Frequency Synthesiser Types

- frequency synthesizers are now the accepted way of generating stable accurate RF signals for use in everything from radios to mobile phones and signal generators. There are several different types that can be used: indirect / direct, analogue / digital.

Frequency synthesizer technology is now an accepted part of RF development and RF equipment.

Synthesizers enable the flexible operation of high performance oscillators used in a variety of equipment from radio receivers and transmitters of all sorts to highly stable and flexible signal generators.

Frequency synthesizers were not widely used until the 1970s. The reason for this was that prior to the introduction of RF capable integrated circuit technology, frequency synthesizers required a considerable amount of circuitry, and this meant that costs were very high. This put them out of the range of most applications.

With the introduction of RF capable ICs, frequency synthesizer technology using phase locked loops became feasible, and with their advantages, their use became widespread.

Frequency synthesizer types / categories

There are several different types of categories of synthesizer. Each of them obviously has its own advantages and disadvantages. There are often choices that can be made about which type to choose

  • Direct:   The direct forms of frequency synthesizer, are as the name suggests implemented by creating a waveform directly without any form of frequency transforming element. Direct techniques including forms of oscillator and mixer are used.

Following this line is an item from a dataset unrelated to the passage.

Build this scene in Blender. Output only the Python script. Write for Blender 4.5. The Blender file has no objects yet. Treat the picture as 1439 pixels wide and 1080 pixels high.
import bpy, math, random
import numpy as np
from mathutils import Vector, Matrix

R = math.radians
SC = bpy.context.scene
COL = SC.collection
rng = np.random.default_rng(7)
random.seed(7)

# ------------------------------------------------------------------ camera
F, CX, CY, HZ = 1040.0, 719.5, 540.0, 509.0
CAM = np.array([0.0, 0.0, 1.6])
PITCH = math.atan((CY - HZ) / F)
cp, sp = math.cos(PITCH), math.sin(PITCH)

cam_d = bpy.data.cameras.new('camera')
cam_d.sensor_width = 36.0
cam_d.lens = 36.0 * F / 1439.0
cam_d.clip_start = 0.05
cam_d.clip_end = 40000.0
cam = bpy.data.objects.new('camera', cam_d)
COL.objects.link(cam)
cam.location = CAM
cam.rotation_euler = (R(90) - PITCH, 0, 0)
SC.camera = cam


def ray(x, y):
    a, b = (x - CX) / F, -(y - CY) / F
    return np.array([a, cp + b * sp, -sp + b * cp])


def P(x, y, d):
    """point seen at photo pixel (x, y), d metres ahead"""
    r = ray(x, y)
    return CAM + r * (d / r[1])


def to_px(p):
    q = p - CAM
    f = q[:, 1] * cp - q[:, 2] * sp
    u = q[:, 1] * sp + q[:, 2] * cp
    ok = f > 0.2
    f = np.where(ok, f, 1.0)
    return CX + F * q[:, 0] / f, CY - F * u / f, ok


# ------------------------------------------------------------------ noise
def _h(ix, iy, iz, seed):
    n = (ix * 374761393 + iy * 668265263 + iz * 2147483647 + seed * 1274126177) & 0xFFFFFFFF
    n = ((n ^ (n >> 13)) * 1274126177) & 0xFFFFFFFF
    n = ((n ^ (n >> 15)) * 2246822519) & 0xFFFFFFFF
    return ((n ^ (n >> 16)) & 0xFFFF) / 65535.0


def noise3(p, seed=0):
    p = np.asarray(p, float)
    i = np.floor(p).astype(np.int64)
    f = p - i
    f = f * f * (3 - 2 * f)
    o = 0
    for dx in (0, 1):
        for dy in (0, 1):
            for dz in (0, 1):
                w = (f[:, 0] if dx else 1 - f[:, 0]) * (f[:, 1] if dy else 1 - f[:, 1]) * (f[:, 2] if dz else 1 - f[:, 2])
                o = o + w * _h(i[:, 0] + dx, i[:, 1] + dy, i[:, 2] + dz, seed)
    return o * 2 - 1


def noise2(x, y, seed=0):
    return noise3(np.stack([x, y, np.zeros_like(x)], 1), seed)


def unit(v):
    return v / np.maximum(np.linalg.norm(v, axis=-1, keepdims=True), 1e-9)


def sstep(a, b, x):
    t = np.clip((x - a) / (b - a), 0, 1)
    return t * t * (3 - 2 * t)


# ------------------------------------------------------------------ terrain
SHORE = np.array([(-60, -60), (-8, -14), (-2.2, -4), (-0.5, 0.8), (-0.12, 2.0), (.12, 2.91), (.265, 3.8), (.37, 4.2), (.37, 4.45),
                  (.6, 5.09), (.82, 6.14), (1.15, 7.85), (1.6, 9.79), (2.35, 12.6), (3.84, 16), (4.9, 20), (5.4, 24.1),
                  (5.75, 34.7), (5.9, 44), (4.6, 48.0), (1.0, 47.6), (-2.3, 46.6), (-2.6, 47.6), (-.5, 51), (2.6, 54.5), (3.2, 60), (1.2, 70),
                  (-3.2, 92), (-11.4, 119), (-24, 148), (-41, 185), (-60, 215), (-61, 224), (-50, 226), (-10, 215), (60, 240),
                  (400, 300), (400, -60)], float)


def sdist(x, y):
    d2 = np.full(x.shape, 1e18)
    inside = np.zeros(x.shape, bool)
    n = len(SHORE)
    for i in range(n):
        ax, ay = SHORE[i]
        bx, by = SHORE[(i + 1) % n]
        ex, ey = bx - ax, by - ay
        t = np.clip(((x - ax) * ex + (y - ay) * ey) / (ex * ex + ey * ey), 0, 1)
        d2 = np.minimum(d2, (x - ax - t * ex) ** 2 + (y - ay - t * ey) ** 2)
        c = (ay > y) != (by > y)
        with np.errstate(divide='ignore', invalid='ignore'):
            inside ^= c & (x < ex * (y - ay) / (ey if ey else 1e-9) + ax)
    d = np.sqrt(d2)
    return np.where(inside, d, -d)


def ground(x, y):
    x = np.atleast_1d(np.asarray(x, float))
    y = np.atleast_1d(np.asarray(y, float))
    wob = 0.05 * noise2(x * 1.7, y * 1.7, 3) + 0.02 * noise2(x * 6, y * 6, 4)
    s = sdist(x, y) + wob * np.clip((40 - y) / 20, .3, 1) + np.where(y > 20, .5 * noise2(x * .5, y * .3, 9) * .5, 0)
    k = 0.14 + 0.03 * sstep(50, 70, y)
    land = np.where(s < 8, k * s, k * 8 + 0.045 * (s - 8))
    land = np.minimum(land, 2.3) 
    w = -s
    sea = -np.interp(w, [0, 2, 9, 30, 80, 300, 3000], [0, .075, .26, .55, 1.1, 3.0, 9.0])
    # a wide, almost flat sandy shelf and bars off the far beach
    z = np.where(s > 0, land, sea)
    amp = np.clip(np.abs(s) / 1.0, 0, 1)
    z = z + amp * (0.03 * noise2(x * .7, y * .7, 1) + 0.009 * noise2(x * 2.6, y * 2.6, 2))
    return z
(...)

    • Direct Analogue Frequency Synthesis:   This form of frequency synthesizer was sometimes called a mix-filter-divide architecture. The direct analogue frequency synthesizer gained this name because it accurately defines one of the more popular architectures for this form of synthesis.

      The direct analogue frequency synthesizer had several drawbacks: it required a considerable amount of critical circuitry which today does not lend itself to integration; the successive mix processes introduced significant numbers of spurious signals; the spurious signals required considerable levels of filtering, again adding to the cost. As a result, this type of frequency synthesis was only used as a last resort before the widespread availability of RF ICs and the possibility of utilising other forms of frequency synthesis.
    • Direct Digital Frequency Synthesis:   Direct digital synthesizers, DDS are widely used now. They create the signal by having a stored version of the waveform required, and then advancing the phase in fixed increments. The phase advance increments determine the signal frequency that is generated.
      Read more about Direct Digital Frequency Synthesis
  • Indirect:   Indirect frequency synthesis is based around phase locked loop technology. Here the output signal is generated indirectly. In other words the final signal is generated by an oscillator that is controlled by other signals. In this way the signals used in creating the output are indirectly replicated by the output oscillator, thereby giving the name to this technique.

    • Indirect Analogue Frequency Synthesis:   Indirect analogue frequency synthesis uses phase locked loop technology with a mixer placed between the voltage controlled oscillator and phase detector. This enables and offset frequency to be introduced into the loop.
      Read more about Indirect Analogue Frequency Synthesis
    • Indirect Digital Frequency Synthesis:   The indirect digital frequency synthesis techniques introduce a digital divider into the phase locked loop between the voltage controlled oscillator and the phase detector. The VCO runs at a frequency equal to the phase comparison frequency times the division ratio. By altering he division ratio, it is possible to alter the frequency of the output signal. Typically the comparison frequency is equal to the channel spacing required. This could be 100 of 50 kHz for an FM tuner, 25 or 12.5 kHz for professional mobile communications systems, etc. It could be much smaller for general radio applications.
      Read more about Indirect Digital Frequency Synthesis

Today's frequency synthesizers may use a variety of techniques and technologies. Typically the direct analogue approach is not used these days, but the other three may be used in various applications, the choices being dependent upon the requirements of the application.